The sort answer is to
Make all the non power nodes current changes slower by using a shunt regulator. It would not have to totally remove the current changes just lower their freq content.

Then the nodes could use this idea. If you know what you are saying you can subtract this from what is on the wires to get what you are receiving. Many systems do this, the analog phone system is one.
A second way to think of this is a full duplex version of 4 to 20ma current loop working at higher dynamic current levels.
Note here that part of what a node is saying is the changing power needs of the non power node(s). By making all power changes slow ( the rate that the watts usage change ) faster changes can = signal.

For a sensor you could use two voltage dividers on each side of a shunt resistor. Connect the two voltage dividers to a differential amp. One side of the shunt resistor is connected to the power/signal wires. The second side is connected to a circuit that
handles transmit & Power. The output of the differential amp is connected to one of  the AVR's ADC inputs. This does not really need to be calibrated, just stay in the range allowed for the ADC. Instead of this a high side current sensor could be used. 

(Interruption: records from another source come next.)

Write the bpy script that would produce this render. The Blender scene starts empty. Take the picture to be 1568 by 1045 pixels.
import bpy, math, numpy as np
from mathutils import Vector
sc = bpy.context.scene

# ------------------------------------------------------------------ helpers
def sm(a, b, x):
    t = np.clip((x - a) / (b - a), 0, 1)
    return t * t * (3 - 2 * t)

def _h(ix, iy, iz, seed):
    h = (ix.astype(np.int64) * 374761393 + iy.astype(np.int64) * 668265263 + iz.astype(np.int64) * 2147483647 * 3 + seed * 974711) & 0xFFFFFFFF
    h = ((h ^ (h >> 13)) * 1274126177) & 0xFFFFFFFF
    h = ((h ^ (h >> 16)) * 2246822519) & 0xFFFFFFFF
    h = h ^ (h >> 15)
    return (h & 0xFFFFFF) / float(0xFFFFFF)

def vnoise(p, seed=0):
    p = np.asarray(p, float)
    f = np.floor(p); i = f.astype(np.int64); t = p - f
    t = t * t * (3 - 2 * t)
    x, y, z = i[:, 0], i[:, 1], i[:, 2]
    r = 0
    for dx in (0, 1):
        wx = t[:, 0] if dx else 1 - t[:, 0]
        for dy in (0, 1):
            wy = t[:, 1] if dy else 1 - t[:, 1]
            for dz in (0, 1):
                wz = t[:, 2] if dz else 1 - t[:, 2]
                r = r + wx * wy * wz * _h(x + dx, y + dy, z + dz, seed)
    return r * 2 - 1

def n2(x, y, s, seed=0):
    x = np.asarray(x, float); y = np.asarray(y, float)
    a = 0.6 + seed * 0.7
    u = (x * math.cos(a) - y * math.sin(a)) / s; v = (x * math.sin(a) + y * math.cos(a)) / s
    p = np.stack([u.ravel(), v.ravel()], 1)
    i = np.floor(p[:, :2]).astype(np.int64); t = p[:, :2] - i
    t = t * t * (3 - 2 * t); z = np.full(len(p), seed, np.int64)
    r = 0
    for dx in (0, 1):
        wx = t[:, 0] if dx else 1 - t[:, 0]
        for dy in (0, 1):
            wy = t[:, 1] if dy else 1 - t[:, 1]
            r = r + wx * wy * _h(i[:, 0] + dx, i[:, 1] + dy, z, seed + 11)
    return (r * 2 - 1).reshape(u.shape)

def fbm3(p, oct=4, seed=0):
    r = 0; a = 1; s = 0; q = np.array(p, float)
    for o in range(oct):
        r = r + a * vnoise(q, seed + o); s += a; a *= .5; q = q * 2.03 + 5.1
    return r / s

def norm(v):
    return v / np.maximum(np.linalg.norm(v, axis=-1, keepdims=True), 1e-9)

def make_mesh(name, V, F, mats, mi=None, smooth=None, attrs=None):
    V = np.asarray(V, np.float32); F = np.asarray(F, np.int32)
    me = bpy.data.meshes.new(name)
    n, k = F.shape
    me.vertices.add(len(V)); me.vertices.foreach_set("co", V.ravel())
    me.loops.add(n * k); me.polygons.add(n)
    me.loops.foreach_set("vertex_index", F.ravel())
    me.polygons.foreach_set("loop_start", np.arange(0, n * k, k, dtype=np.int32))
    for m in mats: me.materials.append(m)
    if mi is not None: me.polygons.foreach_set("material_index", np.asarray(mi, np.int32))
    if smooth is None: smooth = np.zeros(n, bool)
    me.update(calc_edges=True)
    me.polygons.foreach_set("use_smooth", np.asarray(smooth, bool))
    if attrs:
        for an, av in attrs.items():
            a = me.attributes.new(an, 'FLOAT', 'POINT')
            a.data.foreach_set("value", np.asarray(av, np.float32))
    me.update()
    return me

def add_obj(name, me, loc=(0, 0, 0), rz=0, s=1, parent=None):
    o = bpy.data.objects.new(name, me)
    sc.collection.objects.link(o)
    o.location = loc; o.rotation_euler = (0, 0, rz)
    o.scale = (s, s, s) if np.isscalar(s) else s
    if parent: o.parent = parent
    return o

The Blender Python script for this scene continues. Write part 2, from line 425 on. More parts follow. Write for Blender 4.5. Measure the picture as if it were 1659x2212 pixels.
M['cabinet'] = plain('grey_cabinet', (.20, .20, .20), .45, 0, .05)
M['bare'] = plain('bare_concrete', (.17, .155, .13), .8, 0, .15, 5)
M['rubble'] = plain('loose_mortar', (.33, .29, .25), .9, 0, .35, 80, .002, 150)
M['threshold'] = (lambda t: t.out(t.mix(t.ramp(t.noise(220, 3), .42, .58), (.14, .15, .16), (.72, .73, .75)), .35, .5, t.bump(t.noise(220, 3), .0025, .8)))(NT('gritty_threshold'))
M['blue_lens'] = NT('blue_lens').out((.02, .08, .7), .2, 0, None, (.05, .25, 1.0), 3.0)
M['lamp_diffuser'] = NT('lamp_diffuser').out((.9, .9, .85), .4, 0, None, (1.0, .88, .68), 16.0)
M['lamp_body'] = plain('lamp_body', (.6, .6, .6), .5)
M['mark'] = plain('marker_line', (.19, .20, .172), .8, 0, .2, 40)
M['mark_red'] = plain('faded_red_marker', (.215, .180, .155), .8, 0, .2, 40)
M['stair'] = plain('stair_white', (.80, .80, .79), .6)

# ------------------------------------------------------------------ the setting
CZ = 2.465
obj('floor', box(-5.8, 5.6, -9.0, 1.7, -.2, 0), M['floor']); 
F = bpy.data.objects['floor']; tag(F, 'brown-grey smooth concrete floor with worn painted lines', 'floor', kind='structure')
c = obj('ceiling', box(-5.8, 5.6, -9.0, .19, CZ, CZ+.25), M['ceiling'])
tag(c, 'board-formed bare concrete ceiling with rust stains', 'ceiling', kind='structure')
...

Transmit & Power section could be as simple as switch shorting a resistor. Or changing a transistor between two resistances. For the powered node this section is between the power source and the above sensor. for the non-powered nodes this section is between the above sensor and the shunt regulator.
 The current change this switch of resistance causes will show at the other end of the wire while also being sensed by sensor above. You now have a signal that changes by transmit signal and power changes with it also changing by received signal.
 
Due to the non power nodes trying to keep a constant voltage via the shunt regulator, Changing the resistance between the supply and nodes constant voltage supply will cause a current change in the powered node's shunt resistor and all the non-powered nodes shunt resistors. All the ADC's values will change. If one node is transmitting, the ADC will change will be between two values in a short time. If two nodes are transmitting and the timing does not match exactly then you will have four values in a short time. Note also that if every node used exactly the same TX resistance change you would still have a difference in ADC values due to the wire resistance used to connect the nodes. And the ADC values will change slowly also due to  watts needed for power at the time. The power node changing resistance will be fast in one direction and slower in the other direction. For a non-power node this rate of change will be different. The rate of change is different for all nodes due to connecting wire.
Knowledge can be powerful, and could be used here as this is a dynamic system.
Information the node can compute while talking and receiving could be used to improve the receiving side of this. If no node is talking then the ADC value will change slowly due to the shunt regulator at the nodes. A node talking will add a second ADC value or will shift to two new values at a fast rate. A node will know when it is talking and what it is trying to say. So it can use information from a little longer term to remove what it is saying from it's ADC values to get what is being received while it is talking.
If the powered node had two messages. The first message being to take a reading of your stored power just after the message ends and all nodes did this, followed by a second message from the power node stating Power supply reads x and my two ADC signal readings were A & B then all nodes could compute a value that would be a good guess of the resistance from the node to the power node while taking notice of the nodes A & B values.   
With all the different ADC values a node might be able to guess what node is talking just by the ADC values and this computed information.